_TO DO_
Some lines in the listing below may include the string "this". How many are there? Give only the number.

3D scene scripts
──────────────────────────────

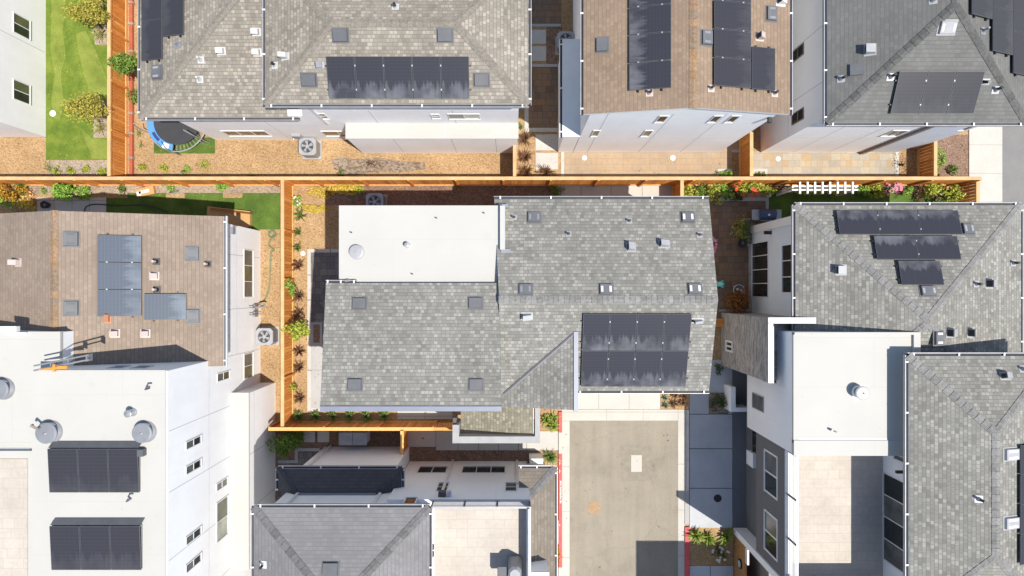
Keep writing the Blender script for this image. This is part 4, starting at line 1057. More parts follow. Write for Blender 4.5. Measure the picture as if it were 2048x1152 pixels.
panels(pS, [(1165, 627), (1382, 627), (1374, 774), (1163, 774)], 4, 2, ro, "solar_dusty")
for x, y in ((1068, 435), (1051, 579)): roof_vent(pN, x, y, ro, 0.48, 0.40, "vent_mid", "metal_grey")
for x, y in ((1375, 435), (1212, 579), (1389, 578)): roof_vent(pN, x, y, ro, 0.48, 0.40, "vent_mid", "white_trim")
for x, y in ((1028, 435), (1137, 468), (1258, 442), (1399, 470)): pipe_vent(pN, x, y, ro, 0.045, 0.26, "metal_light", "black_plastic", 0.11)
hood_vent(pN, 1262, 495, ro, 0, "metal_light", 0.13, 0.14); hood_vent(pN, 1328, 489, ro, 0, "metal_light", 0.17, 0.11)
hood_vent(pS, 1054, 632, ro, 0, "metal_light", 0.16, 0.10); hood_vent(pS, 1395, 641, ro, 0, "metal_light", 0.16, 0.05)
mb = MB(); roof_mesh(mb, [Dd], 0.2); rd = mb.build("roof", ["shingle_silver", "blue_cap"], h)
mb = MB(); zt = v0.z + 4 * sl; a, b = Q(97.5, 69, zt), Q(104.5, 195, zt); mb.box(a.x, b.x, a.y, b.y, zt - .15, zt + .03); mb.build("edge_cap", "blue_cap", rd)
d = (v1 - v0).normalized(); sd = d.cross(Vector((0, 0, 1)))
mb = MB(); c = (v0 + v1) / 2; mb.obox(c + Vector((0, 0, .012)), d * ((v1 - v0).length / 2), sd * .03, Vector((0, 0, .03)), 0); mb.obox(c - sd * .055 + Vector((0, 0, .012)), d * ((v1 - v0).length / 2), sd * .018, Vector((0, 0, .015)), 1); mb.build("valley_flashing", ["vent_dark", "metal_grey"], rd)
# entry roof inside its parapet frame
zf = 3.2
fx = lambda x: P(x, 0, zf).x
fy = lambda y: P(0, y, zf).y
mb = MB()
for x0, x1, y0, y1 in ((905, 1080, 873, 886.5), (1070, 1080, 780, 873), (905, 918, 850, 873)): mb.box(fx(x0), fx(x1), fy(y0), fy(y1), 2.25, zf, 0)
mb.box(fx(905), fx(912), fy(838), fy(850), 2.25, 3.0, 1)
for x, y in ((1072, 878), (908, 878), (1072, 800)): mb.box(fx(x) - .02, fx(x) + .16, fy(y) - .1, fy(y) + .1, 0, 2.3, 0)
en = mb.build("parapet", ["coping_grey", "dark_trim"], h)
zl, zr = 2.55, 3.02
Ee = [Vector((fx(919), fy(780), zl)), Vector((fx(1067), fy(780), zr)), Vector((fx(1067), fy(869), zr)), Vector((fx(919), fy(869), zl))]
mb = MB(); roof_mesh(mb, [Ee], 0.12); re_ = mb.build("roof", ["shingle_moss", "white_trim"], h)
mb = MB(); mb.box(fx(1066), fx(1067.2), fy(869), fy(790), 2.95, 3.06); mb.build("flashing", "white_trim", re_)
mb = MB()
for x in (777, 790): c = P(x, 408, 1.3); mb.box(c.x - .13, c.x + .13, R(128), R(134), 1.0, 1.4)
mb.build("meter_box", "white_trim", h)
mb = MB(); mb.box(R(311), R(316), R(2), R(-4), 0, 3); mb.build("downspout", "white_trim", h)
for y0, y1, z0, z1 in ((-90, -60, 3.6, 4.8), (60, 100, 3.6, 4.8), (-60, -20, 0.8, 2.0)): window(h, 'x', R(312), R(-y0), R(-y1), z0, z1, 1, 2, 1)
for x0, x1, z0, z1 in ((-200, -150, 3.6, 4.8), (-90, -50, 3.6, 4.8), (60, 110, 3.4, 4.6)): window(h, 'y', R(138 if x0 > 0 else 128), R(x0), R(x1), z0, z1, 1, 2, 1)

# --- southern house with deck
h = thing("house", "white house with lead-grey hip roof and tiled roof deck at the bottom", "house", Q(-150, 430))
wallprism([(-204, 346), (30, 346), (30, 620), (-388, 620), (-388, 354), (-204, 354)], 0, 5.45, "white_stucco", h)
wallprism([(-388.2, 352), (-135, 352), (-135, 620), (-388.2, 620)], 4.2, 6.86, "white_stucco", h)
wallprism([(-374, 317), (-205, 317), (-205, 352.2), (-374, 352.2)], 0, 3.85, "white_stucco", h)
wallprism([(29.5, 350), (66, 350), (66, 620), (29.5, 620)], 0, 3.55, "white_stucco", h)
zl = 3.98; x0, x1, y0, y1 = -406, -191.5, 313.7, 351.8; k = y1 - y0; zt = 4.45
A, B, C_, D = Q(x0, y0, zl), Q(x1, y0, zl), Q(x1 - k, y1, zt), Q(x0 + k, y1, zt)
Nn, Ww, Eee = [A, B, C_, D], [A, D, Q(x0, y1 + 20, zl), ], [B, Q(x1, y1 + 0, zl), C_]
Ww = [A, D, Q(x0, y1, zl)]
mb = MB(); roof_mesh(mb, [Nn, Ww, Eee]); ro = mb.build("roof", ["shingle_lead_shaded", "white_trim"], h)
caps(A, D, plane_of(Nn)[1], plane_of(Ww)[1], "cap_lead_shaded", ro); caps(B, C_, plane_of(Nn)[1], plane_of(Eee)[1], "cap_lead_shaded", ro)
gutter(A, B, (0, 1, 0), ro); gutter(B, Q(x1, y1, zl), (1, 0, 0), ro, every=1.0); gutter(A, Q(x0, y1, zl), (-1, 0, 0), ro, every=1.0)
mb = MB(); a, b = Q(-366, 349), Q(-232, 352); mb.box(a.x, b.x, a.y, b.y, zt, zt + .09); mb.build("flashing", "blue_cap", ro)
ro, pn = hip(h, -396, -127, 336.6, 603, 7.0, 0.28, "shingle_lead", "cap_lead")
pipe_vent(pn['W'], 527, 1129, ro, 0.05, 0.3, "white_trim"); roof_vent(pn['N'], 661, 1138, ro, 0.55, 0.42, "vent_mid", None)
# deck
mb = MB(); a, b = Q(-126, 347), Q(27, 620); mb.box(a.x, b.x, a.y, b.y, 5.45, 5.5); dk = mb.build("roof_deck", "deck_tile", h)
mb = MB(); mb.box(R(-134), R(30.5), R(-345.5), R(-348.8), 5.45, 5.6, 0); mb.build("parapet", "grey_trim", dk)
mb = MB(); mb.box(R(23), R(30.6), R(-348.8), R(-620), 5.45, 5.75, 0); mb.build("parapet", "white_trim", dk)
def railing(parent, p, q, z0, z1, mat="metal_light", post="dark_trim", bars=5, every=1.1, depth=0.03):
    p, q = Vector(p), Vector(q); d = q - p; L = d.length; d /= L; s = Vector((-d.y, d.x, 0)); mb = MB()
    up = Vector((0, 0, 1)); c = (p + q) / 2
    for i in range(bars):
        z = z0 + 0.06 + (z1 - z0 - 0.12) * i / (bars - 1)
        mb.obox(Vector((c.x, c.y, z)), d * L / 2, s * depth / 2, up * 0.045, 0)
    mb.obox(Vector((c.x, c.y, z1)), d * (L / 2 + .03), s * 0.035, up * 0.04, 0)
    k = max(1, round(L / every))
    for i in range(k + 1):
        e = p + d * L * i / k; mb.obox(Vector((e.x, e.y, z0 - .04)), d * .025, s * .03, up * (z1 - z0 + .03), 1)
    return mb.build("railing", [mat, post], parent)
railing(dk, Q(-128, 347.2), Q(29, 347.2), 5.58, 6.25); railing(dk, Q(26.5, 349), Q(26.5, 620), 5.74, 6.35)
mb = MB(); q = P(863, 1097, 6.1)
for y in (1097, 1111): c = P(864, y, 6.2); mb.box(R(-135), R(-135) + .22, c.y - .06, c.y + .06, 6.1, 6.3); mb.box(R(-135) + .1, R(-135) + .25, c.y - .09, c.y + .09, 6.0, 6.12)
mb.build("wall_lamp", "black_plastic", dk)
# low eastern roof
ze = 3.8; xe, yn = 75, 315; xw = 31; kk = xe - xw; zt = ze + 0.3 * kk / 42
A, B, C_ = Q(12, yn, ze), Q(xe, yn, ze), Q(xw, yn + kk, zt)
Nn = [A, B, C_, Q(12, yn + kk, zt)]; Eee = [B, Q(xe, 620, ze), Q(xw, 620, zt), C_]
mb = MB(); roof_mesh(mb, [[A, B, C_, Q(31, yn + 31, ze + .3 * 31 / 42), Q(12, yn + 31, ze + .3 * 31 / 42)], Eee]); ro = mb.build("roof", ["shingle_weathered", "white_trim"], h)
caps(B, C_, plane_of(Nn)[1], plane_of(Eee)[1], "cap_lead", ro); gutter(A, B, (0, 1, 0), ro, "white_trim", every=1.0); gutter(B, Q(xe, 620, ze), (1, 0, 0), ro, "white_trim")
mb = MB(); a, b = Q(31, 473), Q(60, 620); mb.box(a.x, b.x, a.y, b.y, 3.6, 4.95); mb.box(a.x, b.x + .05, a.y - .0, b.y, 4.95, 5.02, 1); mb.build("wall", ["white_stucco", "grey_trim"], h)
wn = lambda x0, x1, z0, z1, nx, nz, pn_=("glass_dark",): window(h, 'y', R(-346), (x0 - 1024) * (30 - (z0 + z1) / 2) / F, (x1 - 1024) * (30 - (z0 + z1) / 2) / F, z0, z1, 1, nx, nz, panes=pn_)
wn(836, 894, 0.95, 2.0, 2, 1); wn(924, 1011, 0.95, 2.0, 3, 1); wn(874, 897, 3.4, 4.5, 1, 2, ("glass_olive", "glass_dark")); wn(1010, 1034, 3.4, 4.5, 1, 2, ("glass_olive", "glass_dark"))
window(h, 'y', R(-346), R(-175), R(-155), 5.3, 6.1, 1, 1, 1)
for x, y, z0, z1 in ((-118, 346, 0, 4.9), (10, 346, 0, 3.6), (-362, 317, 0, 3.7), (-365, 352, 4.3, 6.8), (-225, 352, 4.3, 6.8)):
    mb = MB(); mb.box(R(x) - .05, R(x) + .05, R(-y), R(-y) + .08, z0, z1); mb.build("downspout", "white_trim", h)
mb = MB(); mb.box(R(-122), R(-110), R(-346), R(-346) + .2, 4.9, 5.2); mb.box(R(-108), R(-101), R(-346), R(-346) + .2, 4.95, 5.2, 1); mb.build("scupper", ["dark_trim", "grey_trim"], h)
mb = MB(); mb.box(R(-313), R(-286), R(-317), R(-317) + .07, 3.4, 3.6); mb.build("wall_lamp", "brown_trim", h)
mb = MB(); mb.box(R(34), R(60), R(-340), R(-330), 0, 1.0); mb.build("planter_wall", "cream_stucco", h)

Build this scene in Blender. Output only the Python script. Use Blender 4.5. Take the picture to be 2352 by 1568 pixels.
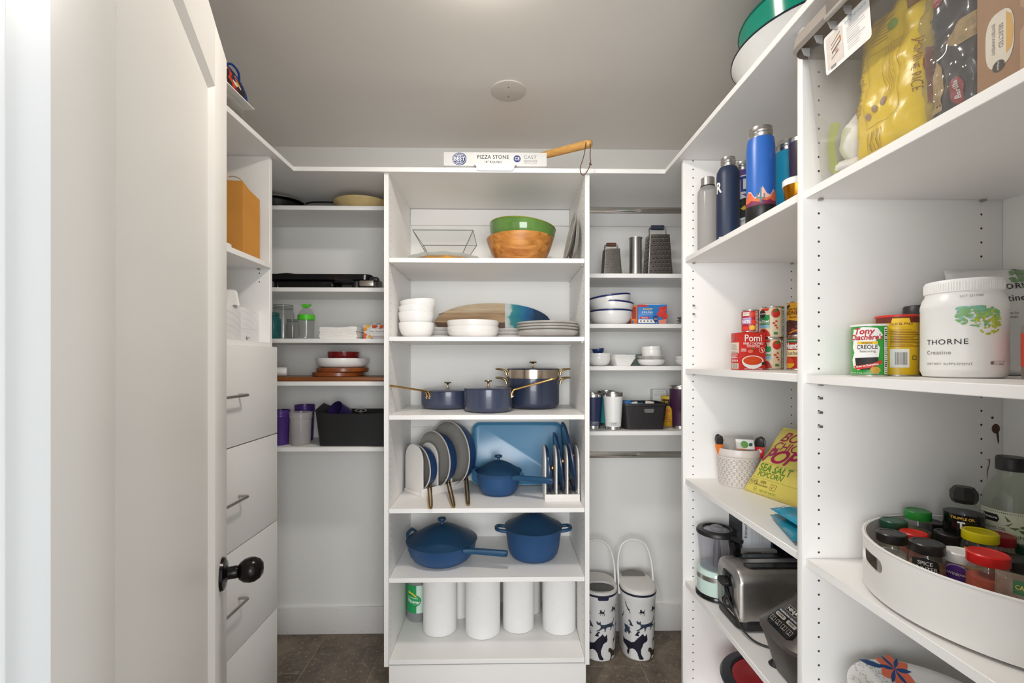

──────────────────────────────

_THE OUTPUT_
2